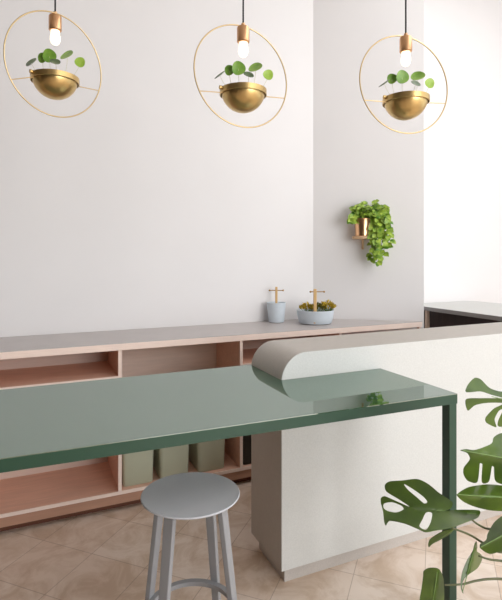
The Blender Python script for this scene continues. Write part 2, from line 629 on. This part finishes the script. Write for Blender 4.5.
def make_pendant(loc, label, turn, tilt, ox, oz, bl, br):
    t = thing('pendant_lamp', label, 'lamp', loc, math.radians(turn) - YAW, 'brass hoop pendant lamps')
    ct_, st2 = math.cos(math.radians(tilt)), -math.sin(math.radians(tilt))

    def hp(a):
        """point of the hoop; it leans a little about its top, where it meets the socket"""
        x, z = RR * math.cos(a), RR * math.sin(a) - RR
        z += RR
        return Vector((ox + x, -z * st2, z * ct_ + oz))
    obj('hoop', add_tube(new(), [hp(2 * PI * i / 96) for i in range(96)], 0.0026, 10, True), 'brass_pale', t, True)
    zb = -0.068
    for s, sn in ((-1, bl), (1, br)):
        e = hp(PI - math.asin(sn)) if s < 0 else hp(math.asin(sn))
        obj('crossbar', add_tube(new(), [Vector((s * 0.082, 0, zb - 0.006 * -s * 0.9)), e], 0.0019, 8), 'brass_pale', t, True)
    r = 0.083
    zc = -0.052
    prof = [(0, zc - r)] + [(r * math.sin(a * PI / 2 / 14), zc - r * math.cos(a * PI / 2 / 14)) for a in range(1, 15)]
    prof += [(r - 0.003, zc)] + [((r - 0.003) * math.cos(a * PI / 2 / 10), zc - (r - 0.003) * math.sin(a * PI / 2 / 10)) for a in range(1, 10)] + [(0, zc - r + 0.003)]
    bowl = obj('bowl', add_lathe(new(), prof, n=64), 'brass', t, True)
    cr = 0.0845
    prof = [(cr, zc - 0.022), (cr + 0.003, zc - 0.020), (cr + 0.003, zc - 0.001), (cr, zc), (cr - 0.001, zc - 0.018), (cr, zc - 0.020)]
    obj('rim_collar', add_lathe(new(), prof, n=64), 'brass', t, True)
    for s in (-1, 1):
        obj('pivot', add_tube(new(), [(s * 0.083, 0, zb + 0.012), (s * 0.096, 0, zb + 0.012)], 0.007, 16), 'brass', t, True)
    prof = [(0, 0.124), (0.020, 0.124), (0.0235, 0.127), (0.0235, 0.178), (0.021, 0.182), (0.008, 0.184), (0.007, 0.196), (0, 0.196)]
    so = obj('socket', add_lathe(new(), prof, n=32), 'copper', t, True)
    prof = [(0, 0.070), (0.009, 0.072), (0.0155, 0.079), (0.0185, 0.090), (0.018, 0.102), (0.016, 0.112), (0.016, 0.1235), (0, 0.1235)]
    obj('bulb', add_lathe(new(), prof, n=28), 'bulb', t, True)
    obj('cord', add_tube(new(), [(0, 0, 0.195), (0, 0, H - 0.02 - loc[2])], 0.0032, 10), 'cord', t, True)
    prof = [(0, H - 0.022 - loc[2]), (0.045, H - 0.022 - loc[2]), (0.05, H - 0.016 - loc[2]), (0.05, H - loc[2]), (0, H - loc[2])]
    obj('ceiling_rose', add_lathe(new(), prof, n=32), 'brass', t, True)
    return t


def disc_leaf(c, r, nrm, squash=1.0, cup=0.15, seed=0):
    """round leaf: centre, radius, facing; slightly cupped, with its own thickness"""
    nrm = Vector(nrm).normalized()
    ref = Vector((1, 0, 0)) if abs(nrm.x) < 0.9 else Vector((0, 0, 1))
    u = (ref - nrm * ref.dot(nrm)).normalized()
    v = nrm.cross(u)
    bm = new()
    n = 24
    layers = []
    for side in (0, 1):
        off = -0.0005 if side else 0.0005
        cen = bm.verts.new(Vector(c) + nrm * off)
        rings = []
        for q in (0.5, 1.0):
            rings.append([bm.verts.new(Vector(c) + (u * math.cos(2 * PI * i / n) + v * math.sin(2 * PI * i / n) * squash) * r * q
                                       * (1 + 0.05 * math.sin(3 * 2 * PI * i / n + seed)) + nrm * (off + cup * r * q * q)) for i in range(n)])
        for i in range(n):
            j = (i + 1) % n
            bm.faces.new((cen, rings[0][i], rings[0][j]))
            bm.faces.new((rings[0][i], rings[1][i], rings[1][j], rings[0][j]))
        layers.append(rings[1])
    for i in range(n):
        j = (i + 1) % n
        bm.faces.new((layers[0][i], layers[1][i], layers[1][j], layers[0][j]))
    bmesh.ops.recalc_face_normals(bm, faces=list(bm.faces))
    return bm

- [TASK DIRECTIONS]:
Reproduce the listing above exactly, excluding all pictures.

- [RIGHT ANSWER]:
The Blender Python script for this scene continues. Write part 2, from line 629 on. This part finishes the script. Write for Blender 4.5.
def make_pendant(loc, label, turn, tilt, ox, oz, bl, br):
    t = thing('pendant_lamp', label, 'lamp', loc, math.radians(turn) - YAW, 'brass hoop pendant lamps')
    ct_, st2 = math.cos(math.radians(tilt)), -math.sin(math.radians(tilt))

    def hp(a):
        """point of the hoop; it leans a little about its top, where it meets the socket"""
        x, z = RR * math.cos(a), RR * math.sin(a) - RR
        z += RR
        return Vector((ox + x, -z * st2, z * ct_ + oz))
    obj('hoop', add_tube(new(), [hp(2 * PI * i / 96) for i in range(96)], 0.0026, 10, True), 'brass_pale', t, True)
    zb = -0.068
    for s, sn in ((-1, bl), (1, br)):
        e = hp(PI - math.asin(sn)) if s < 0 else hp(math.asin(sn))
        obj('crossbar', add_tube(new(), [Vector((s * 0.082, 0, zb - 0.006 * -s * 0.9)), e], 0.0019, 8), 'brass_pale', t, True)
    r = 0.083
    zc = -0.052
    prof = [(0, zc - r)] + [(r * math.sin(a * PI / 2 / 14), zc - r * math.cos(a * PI / 2 / 14)) for a in range(1, 15)]
    prof += [(r - 0.003, zc)] + [((r - 0.003) * math.cos(a * PI / 2 / 10), zc - (r - 0.003) * math.sin(a * PI / 2 / 10)) for a in range(1, 10)] + [(0, zc - r + 0.003)]
    bowl = obj('bowl', add_lathe(new(), prof, n=64), 'brass', t, True)
    cr = 0.0845
    prof = [(cr, zc - 0.022), (cr + 0.003, zc - 0.020), (cr + 0.003, zc - 0.001), (cr, zc), (cr - 0.001, zc - 0.018), (cr, zc - 0.020)]
    obj('rim_collar', add_lathe(new(), prof, n=64), 'brass', t, True)
    for s in (-1, 1):
        obj('pivot', add_tube(new(), [(s * 0.083, 0, zb + 0.012), (s * 0.096, 0, zb + 0.012)], 0.007, 16), 'brass', t, True)
    prof = [(0, 0.124), (0.020, 0.124), (0.0235, 0.127), (0.0235, 0.178), (0.021, 0.182), (0.008, 0.184), (0.007, 0.196), (0, 0.196)]
    so = obj('socket', add_lathe(new(), prof, n=32), 'copper', t, True)
    prof = [(0, 0.070), (0.009, 0.072), (0.0155, 0.079), (0.0185, 0.090), (0.018, 0.102), (0.016, 0.112), (0.016, 0.1235), (0, 0.1235)]
    obj('bulb', add_lathe(new(), prof, n=28), 'bulb', t, True)
    obj('cord', add_tube(new(), [(0, 0, 0.195), (0, 0, H - 0.02 - loc[2])], 0.0032, 10), 'cord', t, True)
    prof = [(0, H - 0.022 - loc[2]), (0.045, H - 0.022 - loc[2]), (0.05, H - 0.016 - loc[2]), (0.05, H - loc[2]), (0, H - loc[2])]
    obj('ceiling_rose', add_lathe(new(), prof, n=32), 'brass', t, True)
    return t


def disc_leaf(c, r, nrm, squash=1.0, cup=0.15, seed=0):
    """round leaf: centre, radius, facing; slightly cupped, with its own thickness"""
    nrm = Vector(nrm).normalized()
    ref = Vector((1, 0, 0)) if abs(nrm.x) < 0.9 else Vector((0, 0, 1))
    u = (ref - nrm * ref.dot(nrm)).normalized()
    v = nrm.cross(u)
    bm = new()
    n = 24
    layers = []
    for side in (0, 1):
        off = -0.0005 if side else 0.0005
        cen = bm.verts.new(Vector(c) + nrm * off)
        rings = []
        for q in (0.5, 1.0):
            rings.append([bm.verts.new(Vector(c) + (u * math.cos(2 * PI * i / n) + v * math.sin(2 * PI * i / n) * squash) * r * q
                                       * (1 + 0.05 * math.sin(3 * 2 * PI * i / n + seed)) + nrm * (off + cup * r * q * q)) for i in range(n)])
        for i in range(n):
            j = (i + 1) % n
            bm.faces.new((cen, rings[0][i], rings[0][j]))
            bm.faces.new((rings[0][i], rings[1][i], rings[1][j], rings[0][j]))
        layers.append(rings[1])
    for i in range(n):
        j = (i + 1) % n
        bm.faces.new((layers[0][i], layers[1][i], layers[1][j], layers[0][j]))
    bmesh.ops.recalc_face_normals(bm, faces=list(bm.faces))
    return bm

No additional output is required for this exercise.